-- BEGIN --

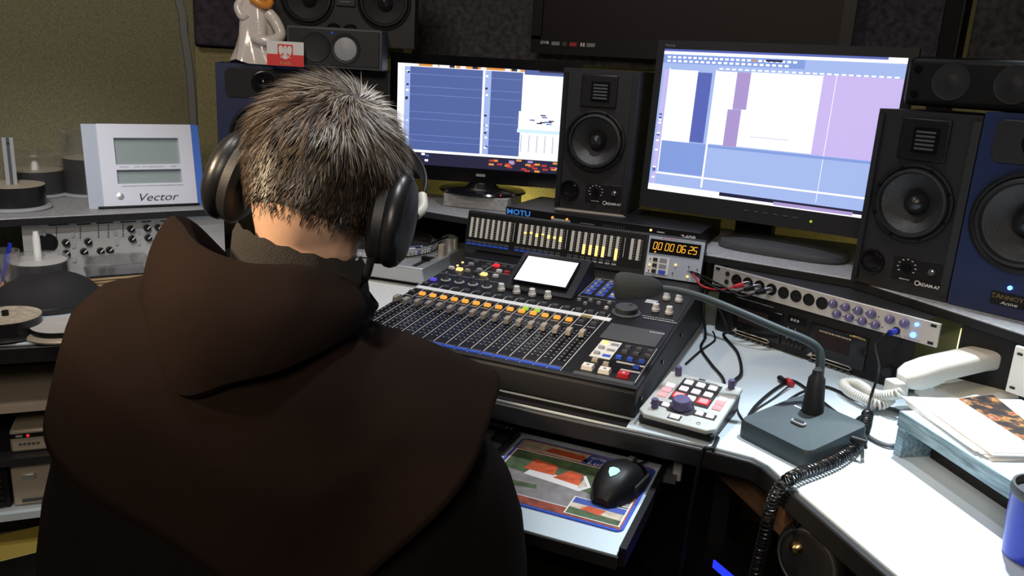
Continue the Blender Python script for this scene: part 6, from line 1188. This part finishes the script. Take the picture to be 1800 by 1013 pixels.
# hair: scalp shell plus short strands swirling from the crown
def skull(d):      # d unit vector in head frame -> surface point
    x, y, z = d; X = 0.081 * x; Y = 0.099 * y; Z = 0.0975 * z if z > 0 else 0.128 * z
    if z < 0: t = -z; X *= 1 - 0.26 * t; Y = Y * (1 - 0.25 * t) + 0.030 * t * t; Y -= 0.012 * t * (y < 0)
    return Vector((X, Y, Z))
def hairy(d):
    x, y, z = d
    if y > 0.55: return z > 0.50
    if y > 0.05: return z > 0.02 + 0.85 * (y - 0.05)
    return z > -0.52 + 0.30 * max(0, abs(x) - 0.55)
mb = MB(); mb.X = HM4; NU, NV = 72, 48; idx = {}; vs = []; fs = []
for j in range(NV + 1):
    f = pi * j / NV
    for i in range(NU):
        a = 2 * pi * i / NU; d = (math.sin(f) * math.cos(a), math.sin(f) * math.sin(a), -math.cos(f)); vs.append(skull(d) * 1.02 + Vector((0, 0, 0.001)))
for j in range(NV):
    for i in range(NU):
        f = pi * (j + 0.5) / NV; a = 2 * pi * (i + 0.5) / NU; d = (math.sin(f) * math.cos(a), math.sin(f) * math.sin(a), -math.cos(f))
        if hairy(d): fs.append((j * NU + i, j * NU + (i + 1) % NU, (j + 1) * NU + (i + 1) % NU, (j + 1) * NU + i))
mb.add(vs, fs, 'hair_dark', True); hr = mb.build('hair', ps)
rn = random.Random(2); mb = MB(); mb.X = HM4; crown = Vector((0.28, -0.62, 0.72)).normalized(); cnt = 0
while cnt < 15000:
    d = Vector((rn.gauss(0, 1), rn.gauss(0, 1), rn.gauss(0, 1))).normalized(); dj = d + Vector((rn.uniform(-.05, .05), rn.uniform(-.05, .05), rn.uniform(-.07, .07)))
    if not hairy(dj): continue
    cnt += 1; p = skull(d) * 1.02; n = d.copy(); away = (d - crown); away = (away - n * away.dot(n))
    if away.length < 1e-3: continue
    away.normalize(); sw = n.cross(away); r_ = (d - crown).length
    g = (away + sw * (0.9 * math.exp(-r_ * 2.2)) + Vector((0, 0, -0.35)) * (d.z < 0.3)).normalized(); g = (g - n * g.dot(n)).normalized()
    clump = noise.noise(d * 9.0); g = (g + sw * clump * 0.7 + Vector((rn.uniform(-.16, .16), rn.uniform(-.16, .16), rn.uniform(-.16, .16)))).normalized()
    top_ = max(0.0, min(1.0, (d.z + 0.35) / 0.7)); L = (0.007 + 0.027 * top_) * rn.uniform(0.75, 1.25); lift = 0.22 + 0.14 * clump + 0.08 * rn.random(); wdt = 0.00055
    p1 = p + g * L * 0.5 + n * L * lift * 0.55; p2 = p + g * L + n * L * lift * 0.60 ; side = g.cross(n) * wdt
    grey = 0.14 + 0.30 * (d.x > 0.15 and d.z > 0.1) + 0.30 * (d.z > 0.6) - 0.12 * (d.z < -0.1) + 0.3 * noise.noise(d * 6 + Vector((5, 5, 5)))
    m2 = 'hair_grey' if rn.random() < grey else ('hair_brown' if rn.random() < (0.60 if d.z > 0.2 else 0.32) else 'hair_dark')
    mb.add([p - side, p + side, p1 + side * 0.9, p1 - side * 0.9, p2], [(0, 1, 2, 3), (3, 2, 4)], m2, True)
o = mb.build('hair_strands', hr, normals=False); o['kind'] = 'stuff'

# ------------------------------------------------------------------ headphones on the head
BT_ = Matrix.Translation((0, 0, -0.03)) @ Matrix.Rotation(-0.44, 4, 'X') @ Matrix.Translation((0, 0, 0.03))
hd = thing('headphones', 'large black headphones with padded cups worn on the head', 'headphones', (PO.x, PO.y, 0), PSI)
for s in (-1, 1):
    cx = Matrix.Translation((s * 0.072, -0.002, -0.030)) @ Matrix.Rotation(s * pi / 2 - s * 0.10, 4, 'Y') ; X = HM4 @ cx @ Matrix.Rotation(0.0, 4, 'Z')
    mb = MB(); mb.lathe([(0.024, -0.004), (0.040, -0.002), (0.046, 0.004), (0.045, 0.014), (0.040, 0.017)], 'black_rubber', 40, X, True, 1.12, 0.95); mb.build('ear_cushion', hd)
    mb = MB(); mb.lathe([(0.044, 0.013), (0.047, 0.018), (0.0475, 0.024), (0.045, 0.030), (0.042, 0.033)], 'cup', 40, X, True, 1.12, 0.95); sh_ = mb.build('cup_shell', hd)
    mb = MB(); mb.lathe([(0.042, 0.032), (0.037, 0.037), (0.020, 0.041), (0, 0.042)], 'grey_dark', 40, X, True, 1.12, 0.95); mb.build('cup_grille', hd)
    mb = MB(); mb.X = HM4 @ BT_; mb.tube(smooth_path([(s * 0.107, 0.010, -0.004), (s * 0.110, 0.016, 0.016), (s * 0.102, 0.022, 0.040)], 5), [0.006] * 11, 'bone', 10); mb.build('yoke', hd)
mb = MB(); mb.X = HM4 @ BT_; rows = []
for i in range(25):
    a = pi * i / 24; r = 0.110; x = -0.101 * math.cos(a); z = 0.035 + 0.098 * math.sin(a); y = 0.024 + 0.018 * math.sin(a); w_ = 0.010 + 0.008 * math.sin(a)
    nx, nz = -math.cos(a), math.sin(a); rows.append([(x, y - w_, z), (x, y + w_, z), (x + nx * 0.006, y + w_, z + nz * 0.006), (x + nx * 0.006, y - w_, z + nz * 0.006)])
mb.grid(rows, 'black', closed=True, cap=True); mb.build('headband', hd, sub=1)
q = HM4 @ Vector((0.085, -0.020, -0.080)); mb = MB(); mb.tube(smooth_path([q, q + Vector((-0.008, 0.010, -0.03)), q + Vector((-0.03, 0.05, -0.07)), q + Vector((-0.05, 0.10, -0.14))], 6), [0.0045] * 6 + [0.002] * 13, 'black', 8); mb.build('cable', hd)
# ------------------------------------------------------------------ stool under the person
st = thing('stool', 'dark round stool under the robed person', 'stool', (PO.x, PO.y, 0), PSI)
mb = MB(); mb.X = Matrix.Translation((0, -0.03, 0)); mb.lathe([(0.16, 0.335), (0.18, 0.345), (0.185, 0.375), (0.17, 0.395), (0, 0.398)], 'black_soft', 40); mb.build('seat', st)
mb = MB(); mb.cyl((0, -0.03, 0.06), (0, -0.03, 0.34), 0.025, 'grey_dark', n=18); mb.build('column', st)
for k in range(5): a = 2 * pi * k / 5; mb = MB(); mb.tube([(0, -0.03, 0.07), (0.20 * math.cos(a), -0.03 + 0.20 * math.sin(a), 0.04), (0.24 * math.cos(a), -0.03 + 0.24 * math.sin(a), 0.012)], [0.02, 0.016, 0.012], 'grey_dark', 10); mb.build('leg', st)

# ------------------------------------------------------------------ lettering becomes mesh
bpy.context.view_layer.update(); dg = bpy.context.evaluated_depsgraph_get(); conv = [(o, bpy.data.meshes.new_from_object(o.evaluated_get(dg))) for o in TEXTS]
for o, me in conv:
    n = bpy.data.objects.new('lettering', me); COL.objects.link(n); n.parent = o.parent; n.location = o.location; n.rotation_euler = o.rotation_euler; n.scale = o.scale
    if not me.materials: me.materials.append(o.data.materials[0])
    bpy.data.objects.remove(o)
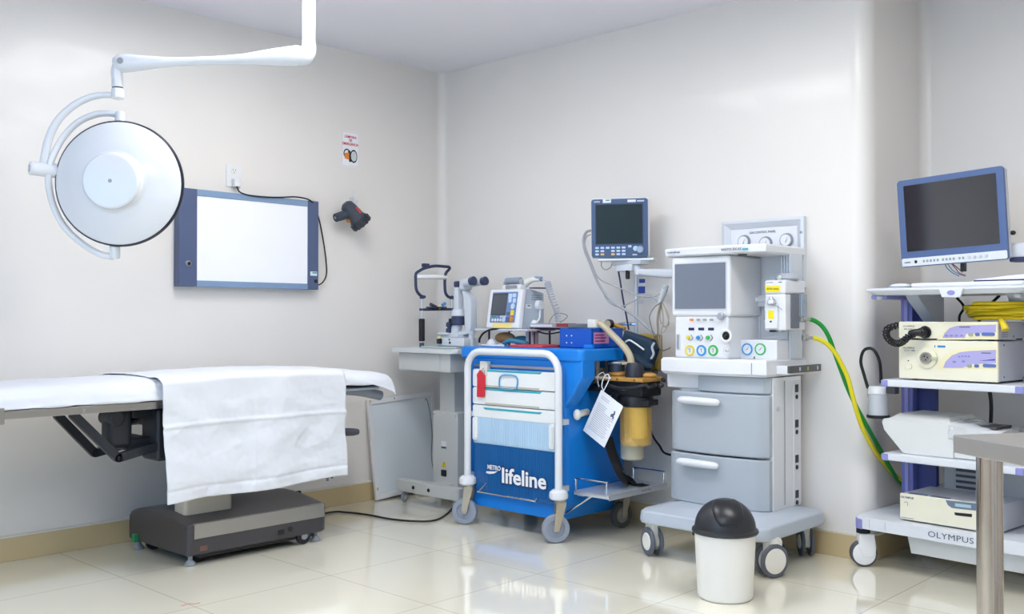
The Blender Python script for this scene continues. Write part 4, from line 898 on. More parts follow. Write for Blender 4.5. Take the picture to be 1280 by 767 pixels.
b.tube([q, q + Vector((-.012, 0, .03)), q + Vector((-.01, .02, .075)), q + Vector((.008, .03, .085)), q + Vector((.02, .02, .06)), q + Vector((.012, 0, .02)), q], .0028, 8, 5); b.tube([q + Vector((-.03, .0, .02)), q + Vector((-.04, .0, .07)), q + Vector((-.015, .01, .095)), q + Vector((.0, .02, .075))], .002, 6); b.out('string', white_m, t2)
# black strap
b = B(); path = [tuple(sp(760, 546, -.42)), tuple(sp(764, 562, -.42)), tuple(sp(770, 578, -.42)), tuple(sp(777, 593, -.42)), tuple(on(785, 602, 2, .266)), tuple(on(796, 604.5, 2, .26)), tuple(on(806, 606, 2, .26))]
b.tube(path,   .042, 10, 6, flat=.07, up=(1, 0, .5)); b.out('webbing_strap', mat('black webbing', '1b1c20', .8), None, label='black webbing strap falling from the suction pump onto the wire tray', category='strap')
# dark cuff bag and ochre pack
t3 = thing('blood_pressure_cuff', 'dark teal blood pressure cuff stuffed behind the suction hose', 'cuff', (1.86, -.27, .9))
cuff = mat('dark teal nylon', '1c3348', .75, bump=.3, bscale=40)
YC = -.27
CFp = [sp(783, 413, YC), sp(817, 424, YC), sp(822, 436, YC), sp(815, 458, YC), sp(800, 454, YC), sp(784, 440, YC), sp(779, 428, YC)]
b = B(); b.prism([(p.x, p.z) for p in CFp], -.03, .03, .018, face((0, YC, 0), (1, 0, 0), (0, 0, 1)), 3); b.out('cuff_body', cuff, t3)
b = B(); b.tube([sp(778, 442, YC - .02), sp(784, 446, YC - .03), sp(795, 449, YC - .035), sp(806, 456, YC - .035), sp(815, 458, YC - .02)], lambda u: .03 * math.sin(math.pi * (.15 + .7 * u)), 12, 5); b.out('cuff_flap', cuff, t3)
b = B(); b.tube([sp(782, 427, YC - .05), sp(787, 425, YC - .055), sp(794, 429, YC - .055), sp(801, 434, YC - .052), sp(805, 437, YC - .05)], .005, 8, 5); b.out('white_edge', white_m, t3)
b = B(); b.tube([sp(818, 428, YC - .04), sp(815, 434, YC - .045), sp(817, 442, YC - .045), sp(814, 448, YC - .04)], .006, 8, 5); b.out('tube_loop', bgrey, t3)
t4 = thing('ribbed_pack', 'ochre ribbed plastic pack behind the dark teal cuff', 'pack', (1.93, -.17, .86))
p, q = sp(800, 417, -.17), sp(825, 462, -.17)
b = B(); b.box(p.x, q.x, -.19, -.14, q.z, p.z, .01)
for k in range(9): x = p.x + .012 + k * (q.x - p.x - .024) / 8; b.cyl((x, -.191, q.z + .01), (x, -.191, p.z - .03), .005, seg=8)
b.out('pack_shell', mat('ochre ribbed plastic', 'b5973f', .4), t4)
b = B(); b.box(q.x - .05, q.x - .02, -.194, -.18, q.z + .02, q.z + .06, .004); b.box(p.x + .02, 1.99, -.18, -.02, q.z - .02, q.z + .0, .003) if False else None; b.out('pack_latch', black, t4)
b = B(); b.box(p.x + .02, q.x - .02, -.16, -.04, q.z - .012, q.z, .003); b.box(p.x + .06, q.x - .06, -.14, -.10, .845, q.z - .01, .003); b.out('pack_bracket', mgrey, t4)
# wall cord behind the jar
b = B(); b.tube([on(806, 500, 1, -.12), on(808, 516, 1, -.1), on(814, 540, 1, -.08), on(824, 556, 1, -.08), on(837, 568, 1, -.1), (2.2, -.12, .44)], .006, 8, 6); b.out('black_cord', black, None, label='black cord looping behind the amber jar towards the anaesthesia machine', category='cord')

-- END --

Job> Collect each line above holding the string "scene".

Written reply>
Continue the Blender Python script for this scene: part 6, from line 1188. This part finishes the script. Take the picture to be 1800 by 1013 pixels.
The Blender Python script for this scene continues. Write part 4, from line 898 on. More parts follow. Write for Blender 4.5. Take the picture to be 1280 by 767 pixels.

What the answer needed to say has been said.